It’s hard to not feel jealous when an artist releases a song with lyrics that touch my heart. I feel like I could have written that, if only I was in the right time and place. I’ve felt that inspired, and I just wish I would have pulled out a pen and scribbled my thoughts.
But then I sit down to do it.
It’s like watching someone do an extreme sport and critiquing their methods, I suppose.
How did Mary Oliver fill books, with hundreds of pages, full of words that feel like walking through a painting? The pages seem to shine, and looking down at the window to her mind looks like an escape from life, like it adds at least three new primary colors to my perception.

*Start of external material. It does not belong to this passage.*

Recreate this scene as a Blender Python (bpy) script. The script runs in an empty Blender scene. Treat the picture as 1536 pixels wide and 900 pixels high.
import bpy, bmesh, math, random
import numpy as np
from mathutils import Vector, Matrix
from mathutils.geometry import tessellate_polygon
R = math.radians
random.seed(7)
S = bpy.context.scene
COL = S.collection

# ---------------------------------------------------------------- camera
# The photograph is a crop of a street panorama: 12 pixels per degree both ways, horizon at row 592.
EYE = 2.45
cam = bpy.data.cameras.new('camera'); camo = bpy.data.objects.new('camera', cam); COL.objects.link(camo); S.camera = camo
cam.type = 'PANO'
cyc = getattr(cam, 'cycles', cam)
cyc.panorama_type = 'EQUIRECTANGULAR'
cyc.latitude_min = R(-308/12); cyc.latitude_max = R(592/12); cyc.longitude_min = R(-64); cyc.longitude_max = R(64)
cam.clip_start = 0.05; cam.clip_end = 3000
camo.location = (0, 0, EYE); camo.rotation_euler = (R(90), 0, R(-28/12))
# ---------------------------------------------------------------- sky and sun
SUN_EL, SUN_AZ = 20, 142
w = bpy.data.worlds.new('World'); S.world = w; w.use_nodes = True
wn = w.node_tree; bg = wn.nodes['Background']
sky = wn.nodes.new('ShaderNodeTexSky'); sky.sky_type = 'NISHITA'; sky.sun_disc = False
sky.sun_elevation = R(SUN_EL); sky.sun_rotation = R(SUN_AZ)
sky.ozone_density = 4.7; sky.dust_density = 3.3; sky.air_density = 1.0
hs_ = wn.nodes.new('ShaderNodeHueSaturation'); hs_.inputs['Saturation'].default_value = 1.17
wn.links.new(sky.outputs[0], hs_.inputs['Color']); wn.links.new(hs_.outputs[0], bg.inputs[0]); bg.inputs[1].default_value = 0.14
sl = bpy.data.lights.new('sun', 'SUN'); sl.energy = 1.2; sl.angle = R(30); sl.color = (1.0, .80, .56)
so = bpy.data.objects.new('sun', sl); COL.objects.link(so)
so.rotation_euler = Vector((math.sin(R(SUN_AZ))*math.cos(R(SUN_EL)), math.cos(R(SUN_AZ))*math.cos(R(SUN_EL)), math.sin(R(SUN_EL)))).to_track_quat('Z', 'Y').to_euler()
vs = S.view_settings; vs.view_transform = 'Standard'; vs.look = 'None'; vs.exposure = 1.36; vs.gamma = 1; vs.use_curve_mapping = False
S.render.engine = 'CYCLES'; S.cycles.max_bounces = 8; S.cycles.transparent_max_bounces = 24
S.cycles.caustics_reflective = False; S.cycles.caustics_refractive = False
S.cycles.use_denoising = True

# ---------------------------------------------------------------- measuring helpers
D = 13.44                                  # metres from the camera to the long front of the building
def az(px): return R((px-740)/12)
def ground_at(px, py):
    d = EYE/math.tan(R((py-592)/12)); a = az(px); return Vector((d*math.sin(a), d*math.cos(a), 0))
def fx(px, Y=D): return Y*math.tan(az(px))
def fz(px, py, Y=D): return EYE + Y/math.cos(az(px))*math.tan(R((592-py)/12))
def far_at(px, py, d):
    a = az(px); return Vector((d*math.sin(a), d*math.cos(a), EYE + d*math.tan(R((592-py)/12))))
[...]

Did her mind just work like that? Did Tolkien see the Shire when he closed his eyes before he wrote his books, or after? I’ve read that revision is the true art in authorship, but I wonder if the beauty comes from furiously inspired writing, made legible by revision like cleaning a lens to see a painting after an explosion of paint on a canvas. Or perhaps revision is the energy that makes an author shine.
For me, short bursts of inspiration are the soul of everything I write. I explode onto the page and sculpt back to what I really meant to say. I don’t know if that’s the right way to do it, though, because it’s not sustainable. It doesn’t make writing a discipline, it makes it an anomaly. Yet that’s the only way it feels real, like a part of me.
I think I should join a poetry class and work on my jealousy.